▼

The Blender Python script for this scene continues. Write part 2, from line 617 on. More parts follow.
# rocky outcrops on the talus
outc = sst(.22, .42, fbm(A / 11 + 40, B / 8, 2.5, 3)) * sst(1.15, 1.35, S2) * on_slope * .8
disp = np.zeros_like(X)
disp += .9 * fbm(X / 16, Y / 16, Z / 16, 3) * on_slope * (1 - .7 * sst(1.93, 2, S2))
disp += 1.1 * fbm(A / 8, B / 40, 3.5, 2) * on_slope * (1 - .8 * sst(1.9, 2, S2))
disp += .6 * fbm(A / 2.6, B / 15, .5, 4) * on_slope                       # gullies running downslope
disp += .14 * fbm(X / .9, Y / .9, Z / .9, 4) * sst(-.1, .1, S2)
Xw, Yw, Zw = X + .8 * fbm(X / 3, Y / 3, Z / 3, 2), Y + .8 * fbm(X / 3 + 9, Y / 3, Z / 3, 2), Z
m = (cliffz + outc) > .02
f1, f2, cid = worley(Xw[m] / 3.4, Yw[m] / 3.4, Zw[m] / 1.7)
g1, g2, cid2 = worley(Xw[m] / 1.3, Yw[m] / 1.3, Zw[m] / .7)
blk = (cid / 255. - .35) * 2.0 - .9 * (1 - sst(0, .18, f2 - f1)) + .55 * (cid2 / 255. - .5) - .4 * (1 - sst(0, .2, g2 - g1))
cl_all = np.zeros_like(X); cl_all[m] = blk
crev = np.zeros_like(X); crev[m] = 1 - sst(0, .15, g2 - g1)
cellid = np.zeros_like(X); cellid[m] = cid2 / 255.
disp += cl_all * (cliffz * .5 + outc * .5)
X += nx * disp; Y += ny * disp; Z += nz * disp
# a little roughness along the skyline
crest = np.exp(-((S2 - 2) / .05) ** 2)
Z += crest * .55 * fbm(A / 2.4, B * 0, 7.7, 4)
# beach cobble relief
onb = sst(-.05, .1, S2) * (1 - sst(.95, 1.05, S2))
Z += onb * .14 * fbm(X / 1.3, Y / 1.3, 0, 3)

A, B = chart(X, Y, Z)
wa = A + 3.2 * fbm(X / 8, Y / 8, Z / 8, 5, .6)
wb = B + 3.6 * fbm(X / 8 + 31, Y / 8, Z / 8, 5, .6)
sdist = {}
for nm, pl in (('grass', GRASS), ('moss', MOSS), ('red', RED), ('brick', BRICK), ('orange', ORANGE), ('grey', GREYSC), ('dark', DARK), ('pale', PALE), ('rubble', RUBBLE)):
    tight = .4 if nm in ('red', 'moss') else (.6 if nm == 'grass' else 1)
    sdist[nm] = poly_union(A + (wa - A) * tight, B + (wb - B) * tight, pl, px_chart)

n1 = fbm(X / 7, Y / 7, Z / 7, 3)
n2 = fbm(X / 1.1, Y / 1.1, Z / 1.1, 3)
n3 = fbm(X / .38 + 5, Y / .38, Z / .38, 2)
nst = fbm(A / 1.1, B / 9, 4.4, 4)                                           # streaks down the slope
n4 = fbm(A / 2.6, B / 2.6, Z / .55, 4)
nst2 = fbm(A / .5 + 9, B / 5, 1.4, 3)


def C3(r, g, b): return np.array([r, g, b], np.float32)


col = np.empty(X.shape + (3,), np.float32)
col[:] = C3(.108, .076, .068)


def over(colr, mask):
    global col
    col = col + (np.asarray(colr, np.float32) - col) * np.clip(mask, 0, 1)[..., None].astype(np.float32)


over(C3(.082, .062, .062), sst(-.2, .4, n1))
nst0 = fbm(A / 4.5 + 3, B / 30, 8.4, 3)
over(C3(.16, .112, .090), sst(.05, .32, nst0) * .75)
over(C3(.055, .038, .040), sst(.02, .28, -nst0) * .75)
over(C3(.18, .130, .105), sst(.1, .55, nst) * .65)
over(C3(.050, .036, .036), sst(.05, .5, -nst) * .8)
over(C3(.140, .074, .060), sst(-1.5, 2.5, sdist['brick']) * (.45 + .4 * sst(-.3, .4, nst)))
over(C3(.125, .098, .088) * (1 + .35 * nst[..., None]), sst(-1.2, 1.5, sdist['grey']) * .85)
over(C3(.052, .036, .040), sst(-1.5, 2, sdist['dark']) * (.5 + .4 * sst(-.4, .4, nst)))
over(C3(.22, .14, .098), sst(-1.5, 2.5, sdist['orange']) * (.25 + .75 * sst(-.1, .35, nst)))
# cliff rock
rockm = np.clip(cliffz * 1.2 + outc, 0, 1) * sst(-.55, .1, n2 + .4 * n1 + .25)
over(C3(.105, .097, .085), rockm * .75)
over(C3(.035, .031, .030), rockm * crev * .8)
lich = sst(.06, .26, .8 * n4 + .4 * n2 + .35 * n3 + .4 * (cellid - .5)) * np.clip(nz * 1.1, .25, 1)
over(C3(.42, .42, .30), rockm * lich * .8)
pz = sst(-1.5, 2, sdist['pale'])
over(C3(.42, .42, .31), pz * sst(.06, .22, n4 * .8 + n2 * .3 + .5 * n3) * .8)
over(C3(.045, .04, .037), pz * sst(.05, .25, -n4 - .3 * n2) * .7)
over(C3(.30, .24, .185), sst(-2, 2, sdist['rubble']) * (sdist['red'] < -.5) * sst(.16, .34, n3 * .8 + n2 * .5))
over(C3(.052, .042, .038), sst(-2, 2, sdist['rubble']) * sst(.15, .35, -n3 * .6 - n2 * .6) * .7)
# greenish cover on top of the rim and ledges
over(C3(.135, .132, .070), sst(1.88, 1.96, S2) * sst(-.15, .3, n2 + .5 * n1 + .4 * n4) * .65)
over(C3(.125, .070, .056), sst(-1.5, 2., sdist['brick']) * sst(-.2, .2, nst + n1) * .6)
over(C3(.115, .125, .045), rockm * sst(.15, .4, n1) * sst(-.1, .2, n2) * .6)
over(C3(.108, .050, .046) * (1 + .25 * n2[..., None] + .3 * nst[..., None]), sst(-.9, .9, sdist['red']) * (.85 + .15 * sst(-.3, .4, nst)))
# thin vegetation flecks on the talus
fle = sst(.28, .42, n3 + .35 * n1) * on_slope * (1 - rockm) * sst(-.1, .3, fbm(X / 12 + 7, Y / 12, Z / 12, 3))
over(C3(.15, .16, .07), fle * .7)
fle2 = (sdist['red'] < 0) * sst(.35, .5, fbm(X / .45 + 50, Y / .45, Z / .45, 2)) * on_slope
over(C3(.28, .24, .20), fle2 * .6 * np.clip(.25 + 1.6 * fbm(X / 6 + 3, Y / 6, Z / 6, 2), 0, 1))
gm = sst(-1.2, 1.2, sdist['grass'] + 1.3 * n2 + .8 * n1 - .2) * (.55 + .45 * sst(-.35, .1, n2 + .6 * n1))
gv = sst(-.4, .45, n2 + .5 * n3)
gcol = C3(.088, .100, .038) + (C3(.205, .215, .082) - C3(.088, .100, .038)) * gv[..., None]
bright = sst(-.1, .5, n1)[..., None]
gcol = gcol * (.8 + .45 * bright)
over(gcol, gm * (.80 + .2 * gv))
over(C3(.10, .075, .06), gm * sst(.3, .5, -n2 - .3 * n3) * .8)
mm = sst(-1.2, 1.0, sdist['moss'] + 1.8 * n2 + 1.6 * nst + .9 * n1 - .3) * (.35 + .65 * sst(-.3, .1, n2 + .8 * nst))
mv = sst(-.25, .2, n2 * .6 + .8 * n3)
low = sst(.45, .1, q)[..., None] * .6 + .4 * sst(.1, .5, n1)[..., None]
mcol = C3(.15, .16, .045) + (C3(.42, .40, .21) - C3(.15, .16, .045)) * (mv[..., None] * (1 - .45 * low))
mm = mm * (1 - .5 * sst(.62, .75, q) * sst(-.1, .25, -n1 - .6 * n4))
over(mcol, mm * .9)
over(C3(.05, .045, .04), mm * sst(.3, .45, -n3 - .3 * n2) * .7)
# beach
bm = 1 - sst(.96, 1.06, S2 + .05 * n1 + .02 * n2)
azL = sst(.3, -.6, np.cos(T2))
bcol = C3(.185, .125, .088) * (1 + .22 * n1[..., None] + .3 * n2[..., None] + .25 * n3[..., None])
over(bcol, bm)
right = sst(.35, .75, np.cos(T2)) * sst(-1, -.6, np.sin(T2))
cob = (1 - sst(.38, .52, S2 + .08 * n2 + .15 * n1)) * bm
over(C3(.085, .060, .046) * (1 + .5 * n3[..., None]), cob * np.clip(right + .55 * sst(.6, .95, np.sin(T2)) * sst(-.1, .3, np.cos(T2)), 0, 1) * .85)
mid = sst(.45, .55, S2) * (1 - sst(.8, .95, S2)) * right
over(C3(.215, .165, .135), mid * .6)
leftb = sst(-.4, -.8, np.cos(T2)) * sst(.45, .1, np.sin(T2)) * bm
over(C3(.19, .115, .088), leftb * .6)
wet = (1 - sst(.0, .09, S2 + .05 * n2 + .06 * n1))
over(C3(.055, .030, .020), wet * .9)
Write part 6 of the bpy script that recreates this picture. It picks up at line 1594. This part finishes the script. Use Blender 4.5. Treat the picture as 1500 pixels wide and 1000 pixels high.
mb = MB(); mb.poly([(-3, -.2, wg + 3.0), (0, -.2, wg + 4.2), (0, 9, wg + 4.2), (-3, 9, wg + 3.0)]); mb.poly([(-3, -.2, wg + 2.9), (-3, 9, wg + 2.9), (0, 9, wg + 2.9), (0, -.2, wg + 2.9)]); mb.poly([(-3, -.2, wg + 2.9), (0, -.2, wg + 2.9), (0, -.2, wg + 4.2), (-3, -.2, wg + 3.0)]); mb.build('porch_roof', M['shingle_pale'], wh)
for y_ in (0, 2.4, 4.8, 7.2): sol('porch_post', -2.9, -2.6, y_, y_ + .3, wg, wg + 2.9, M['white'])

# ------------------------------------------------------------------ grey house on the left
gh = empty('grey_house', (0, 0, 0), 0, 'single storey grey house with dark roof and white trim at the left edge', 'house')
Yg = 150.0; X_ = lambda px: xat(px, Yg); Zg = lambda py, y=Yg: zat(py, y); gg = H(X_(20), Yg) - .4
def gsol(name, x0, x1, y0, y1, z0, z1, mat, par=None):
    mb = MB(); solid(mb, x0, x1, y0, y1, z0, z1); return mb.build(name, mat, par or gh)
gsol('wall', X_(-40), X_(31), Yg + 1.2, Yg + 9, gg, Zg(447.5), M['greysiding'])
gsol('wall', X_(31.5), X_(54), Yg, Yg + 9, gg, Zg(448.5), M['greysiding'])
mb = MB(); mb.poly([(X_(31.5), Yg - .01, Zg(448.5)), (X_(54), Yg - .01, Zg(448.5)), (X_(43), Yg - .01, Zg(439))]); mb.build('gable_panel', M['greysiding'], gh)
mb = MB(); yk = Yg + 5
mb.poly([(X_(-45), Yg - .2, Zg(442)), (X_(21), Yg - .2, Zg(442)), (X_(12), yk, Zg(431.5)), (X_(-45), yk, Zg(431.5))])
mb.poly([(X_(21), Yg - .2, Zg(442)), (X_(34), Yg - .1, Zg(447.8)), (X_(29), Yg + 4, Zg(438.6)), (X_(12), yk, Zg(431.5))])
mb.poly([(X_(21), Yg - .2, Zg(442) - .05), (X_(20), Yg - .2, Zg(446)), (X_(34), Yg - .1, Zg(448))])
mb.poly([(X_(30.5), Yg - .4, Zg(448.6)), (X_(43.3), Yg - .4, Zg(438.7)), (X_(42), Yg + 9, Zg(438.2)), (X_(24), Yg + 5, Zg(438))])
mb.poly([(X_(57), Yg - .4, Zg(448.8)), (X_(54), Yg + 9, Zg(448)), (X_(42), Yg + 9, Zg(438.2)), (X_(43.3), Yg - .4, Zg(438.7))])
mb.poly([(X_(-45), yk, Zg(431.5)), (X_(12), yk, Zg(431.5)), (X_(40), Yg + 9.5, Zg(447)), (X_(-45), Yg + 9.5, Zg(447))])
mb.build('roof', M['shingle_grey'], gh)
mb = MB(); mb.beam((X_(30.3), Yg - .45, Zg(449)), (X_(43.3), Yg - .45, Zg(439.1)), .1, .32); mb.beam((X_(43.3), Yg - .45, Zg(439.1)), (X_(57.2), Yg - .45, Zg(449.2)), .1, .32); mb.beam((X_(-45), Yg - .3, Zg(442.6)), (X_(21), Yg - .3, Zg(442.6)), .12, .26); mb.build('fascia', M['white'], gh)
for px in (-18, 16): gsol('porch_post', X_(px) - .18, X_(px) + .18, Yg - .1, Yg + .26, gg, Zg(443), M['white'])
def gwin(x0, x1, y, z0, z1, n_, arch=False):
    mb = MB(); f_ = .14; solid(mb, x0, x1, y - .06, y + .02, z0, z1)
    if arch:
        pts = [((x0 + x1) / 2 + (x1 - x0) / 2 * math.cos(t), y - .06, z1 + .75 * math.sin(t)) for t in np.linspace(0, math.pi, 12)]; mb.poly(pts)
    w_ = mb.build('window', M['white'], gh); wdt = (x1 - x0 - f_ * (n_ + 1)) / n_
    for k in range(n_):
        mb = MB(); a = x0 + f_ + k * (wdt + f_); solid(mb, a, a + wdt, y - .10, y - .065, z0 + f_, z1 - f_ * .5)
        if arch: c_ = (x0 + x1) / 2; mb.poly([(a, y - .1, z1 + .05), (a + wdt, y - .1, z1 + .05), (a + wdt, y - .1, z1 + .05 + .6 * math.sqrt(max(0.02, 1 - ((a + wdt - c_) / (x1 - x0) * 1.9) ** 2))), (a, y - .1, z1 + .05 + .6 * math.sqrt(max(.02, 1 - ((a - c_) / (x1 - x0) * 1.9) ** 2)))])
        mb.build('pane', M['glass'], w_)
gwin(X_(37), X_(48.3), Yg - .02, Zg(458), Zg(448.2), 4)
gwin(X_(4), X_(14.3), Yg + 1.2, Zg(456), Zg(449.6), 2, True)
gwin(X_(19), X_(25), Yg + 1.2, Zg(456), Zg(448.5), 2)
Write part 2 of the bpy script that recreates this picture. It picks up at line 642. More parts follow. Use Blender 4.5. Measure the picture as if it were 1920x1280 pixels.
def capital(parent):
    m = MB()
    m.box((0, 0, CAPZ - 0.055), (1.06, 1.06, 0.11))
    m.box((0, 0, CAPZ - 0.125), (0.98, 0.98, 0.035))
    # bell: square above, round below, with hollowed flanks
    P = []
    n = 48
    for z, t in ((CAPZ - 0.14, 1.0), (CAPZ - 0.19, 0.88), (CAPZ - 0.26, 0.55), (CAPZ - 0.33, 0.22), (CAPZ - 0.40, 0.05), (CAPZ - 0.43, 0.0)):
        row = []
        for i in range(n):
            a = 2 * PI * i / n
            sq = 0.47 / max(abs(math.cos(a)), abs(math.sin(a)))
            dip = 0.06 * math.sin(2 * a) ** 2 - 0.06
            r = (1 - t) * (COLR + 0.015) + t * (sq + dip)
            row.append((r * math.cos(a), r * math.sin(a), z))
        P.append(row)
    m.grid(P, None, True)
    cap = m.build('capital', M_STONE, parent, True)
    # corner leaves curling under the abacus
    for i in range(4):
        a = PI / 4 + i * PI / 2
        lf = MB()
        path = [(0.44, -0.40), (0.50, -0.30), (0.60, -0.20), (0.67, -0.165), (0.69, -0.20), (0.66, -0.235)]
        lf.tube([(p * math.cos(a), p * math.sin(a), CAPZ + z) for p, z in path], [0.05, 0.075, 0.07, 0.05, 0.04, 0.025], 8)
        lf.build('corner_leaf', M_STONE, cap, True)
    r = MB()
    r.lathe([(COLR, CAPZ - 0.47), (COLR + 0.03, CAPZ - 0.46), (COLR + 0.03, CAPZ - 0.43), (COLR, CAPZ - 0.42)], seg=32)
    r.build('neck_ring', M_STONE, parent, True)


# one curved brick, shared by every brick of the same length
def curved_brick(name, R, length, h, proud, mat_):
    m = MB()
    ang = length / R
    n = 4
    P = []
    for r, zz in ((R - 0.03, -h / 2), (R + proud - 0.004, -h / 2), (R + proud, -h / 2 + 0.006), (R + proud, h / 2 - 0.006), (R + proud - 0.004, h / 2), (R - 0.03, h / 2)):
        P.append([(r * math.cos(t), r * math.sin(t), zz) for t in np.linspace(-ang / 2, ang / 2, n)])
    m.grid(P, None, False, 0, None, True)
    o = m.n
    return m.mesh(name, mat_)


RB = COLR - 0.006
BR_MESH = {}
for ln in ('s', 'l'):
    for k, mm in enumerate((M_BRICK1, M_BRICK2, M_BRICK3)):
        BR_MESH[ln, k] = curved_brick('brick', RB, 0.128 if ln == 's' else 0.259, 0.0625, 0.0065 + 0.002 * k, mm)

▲

- _The problem_
Identify each line holding the string "More", and copy it out.

- _Output of the task_
The Blender Python script for this scene continues. Write part 2, from line 617 on. More parts follow.
Write part 2 of the bpy script that recreates this picture. It picks up at line 642. More parts follow. Use Blender 4.5. Measure the picture as if it were 1920x1280 pixels.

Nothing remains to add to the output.